Items from a data source:
(begin)
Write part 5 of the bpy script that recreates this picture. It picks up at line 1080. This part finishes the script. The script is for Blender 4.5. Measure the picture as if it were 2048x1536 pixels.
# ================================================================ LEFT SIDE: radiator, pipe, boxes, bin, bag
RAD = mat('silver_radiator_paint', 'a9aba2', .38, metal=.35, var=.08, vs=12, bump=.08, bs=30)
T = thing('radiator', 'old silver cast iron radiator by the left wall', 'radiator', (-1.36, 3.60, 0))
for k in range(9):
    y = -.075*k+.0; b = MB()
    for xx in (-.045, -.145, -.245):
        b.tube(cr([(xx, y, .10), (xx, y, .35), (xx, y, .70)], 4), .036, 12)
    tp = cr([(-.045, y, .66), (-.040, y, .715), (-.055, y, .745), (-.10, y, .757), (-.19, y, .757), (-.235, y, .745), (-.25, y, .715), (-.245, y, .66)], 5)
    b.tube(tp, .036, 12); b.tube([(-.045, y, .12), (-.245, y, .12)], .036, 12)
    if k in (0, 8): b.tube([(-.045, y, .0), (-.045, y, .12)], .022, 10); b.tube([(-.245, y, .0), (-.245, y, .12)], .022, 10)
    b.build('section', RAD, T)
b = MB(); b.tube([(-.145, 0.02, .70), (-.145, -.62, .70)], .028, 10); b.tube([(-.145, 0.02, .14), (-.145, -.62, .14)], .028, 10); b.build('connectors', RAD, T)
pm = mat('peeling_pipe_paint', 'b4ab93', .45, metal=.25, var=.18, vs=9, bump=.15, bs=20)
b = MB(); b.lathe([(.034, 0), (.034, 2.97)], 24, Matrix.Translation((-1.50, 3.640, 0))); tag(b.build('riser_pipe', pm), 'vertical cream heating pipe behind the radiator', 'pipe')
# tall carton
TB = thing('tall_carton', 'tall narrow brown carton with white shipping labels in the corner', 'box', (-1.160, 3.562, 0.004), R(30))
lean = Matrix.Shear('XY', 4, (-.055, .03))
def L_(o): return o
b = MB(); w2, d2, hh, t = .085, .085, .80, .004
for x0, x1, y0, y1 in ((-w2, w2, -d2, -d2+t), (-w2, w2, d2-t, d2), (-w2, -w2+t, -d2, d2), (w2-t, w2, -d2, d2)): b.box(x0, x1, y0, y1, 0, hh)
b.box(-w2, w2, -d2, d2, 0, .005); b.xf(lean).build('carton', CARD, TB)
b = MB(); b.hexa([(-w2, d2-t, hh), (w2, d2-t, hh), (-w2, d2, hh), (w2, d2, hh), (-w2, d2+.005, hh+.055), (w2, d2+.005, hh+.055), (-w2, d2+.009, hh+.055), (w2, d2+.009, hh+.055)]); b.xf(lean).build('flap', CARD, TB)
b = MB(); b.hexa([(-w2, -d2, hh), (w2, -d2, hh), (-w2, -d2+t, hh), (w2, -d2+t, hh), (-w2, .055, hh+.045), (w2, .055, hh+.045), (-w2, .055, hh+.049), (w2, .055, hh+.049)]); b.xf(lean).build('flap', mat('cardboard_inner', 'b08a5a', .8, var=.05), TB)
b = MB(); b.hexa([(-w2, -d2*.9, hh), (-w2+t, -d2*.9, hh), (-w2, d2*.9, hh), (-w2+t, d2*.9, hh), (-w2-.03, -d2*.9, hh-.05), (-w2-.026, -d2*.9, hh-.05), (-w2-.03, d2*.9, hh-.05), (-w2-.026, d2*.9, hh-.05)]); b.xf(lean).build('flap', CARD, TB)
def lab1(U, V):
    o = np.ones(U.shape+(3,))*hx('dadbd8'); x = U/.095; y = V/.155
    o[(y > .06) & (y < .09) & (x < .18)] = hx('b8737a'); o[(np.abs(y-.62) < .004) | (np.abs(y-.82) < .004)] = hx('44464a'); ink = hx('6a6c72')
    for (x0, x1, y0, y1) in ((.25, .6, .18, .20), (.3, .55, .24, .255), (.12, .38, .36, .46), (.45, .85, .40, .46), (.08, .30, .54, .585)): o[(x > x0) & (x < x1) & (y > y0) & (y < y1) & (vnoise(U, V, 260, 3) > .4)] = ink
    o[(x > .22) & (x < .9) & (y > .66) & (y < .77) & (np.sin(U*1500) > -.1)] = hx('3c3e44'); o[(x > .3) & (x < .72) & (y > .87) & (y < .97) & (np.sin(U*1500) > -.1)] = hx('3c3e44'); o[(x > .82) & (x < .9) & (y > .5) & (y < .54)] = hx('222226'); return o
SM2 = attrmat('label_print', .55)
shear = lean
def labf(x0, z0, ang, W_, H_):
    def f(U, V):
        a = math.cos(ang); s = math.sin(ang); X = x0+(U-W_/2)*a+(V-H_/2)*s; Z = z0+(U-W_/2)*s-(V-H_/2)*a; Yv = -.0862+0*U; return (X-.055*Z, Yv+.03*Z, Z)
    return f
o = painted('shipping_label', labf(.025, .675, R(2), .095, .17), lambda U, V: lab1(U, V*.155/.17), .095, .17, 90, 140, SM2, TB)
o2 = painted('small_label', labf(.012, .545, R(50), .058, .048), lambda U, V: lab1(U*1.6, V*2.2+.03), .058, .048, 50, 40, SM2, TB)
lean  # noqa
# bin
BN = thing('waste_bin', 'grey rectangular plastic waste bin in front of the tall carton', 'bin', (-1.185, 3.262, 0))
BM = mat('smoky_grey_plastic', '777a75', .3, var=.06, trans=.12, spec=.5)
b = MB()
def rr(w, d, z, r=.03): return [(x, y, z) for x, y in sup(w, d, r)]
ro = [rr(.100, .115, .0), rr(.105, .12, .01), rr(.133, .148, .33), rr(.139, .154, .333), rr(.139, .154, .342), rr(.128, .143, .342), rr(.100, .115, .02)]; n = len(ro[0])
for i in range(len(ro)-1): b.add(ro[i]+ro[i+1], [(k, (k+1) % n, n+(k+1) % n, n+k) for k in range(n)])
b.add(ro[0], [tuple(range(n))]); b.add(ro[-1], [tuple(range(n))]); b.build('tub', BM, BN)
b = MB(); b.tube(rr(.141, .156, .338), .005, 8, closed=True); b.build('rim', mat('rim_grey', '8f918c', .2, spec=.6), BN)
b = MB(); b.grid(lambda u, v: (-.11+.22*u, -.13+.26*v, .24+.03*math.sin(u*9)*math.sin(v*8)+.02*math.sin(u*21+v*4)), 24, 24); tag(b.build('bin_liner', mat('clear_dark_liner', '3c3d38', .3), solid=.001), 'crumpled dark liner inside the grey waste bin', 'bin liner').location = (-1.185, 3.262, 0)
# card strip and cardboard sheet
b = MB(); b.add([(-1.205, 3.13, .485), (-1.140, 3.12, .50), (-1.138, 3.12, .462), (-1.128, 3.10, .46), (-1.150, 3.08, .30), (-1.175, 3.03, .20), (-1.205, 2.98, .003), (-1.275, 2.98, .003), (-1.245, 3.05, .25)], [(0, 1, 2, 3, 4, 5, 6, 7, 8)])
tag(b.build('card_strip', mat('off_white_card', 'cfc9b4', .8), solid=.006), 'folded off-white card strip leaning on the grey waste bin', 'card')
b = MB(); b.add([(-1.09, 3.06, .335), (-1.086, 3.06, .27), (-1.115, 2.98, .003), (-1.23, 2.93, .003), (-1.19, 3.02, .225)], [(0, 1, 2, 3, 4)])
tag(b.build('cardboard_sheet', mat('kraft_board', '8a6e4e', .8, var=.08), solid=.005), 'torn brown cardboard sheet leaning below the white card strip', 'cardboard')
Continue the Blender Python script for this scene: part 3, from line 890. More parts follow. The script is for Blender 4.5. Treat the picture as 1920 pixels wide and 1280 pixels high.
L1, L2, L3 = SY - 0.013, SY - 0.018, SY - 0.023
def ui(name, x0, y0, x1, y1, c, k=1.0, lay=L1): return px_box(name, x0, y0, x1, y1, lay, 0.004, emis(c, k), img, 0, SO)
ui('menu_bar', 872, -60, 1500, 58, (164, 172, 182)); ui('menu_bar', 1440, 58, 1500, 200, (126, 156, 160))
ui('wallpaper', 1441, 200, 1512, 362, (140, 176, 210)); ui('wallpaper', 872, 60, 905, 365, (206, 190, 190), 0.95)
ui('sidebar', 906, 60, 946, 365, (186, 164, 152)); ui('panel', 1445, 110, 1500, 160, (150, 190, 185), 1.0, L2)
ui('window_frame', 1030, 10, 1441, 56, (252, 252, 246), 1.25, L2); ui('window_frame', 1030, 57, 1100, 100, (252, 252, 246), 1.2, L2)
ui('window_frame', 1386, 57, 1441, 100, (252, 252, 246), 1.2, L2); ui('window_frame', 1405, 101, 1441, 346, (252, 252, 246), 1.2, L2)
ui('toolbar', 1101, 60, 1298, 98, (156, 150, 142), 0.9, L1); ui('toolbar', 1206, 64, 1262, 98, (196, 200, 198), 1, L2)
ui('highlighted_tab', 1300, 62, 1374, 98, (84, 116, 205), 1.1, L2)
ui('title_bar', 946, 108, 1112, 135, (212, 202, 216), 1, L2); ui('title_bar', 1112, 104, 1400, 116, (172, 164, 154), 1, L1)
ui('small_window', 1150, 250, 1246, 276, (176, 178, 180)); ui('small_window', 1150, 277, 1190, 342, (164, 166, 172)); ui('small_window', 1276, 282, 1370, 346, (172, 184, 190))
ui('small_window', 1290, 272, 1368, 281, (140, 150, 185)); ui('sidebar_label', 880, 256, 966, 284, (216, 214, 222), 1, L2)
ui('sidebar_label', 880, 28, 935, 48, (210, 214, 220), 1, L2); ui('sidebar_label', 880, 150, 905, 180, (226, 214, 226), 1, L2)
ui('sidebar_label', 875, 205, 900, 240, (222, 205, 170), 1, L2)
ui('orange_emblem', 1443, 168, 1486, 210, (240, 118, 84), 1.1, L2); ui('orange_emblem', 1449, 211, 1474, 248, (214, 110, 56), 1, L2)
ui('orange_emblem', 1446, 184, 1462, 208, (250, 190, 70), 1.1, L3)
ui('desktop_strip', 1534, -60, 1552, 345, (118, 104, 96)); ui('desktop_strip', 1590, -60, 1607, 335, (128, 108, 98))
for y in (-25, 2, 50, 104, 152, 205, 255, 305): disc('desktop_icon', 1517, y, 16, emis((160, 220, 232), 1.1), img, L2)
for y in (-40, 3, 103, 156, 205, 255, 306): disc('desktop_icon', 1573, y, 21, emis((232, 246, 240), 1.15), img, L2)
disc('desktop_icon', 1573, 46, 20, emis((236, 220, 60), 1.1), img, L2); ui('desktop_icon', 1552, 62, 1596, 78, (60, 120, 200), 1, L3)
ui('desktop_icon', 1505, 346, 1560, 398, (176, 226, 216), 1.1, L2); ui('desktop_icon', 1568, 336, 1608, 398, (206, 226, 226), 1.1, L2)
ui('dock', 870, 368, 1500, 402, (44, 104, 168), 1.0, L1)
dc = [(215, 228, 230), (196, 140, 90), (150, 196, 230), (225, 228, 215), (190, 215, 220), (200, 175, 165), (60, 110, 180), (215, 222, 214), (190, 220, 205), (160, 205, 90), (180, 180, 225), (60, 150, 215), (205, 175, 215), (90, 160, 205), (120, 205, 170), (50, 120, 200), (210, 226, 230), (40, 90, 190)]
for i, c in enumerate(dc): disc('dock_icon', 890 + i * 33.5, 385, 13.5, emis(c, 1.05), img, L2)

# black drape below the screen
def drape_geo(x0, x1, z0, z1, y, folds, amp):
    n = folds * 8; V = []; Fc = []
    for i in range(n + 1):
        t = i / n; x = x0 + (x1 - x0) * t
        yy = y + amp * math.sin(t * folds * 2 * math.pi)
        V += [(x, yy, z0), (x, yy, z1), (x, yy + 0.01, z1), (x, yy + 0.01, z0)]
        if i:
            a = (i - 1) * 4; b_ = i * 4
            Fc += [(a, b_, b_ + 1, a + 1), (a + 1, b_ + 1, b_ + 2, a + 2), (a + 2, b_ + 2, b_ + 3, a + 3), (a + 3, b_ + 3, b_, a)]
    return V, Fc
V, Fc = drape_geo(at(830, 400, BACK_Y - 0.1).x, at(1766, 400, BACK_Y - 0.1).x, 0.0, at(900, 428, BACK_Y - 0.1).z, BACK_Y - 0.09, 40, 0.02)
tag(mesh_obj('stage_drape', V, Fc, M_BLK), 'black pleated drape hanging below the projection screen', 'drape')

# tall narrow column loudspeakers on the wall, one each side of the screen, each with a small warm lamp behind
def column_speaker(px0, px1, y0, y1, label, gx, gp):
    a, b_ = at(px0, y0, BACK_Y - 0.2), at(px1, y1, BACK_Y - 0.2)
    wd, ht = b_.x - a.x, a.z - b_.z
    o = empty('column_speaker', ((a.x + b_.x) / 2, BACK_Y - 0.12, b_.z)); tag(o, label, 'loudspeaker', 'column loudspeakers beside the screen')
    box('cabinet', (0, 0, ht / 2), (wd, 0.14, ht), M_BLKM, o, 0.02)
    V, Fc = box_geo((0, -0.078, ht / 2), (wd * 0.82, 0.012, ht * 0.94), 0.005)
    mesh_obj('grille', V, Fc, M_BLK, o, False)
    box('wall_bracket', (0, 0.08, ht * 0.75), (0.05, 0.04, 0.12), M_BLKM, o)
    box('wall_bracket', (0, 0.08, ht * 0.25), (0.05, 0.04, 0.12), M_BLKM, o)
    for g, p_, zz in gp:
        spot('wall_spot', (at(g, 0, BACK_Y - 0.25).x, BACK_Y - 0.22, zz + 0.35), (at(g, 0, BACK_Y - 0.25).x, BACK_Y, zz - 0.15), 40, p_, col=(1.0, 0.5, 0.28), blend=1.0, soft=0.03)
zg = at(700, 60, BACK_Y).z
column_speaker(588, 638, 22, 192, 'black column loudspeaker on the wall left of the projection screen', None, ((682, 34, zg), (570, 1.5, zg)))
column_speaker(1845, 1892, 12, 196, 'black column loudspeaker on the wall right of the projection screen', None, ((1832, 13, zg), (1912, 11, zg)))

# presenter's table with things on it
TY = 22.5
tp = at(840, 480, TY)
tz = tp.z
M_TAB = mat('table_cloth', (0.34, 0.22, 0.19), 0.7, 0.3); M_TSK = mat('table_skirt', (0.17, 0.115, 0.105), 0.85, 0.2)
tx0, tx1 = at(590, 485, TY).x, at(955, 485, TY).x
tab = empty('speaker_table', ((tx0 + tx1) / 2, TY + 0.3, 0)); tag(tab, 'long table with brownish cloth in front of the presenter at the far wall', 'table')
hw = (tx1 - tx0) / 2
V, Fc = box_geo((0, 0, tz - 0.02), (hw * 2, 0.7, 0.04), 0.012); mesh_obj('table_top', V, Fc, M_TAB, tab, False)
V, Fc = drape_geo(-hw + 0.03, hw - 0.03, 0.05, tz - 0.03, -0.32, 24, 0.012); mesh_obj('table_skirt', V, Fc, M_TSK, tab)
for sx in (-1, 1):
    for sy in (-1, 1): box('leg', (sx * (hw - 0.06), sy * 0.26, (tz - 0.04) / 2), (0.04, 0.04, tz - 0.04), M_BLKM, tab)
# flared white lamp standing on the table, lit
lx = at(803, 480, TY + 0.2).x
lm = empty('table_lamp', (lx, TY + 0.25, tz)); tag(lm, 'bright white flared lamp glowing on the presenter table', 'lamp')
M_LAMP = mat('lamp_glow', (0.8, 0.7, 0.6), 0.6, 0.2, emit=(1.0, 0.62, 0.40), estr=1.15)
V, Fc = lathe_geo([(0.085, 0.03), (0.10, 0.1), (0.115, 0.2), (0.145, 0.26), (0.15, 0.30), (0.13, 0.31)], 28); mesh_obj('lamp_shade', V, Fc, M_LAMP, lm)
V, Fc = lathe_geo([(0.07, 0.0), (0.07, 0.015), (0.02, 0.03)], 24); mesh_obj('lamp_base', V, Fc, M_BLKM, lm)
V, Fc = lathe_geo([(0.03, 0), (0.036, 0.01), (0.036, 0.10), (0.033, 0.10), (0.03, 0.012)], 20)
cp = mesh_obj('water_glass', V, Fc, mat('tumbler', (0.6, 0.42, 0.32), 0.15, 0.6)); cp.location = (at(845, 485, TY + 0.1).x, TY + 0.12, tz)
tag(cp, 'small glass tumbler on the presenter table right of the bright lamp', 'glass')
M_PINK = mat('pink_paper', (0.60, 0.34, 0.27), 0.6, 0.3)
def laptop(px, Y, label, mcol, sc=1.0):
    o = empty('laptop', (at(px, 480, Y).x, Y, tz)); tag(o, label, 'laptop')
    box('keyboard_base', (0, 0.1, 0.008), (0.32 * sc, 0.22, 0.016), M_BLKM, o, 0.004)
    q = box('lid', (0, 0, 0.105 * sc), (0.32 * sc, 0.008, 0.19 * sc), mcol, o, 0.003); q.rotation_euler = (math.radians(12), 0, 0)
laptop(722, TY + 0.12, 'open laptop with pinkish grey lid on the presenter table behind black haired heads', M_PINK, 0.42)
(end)
# Objective
From the listing above, pick out every line containing "script".

# Output
Write part 5 of the bpy script that recreates this picture. It picks up at line 1080. This part finishes the script. The script is for Blender 4.5. Measure the picture as if it were 2048x1536 pixels.
Continue the Blender Python script for this scene: part 3, from line 890. More parts follow. The script is for Blender 4.5. Treat the picture as 1920 pixels wide and 1280 pixels high.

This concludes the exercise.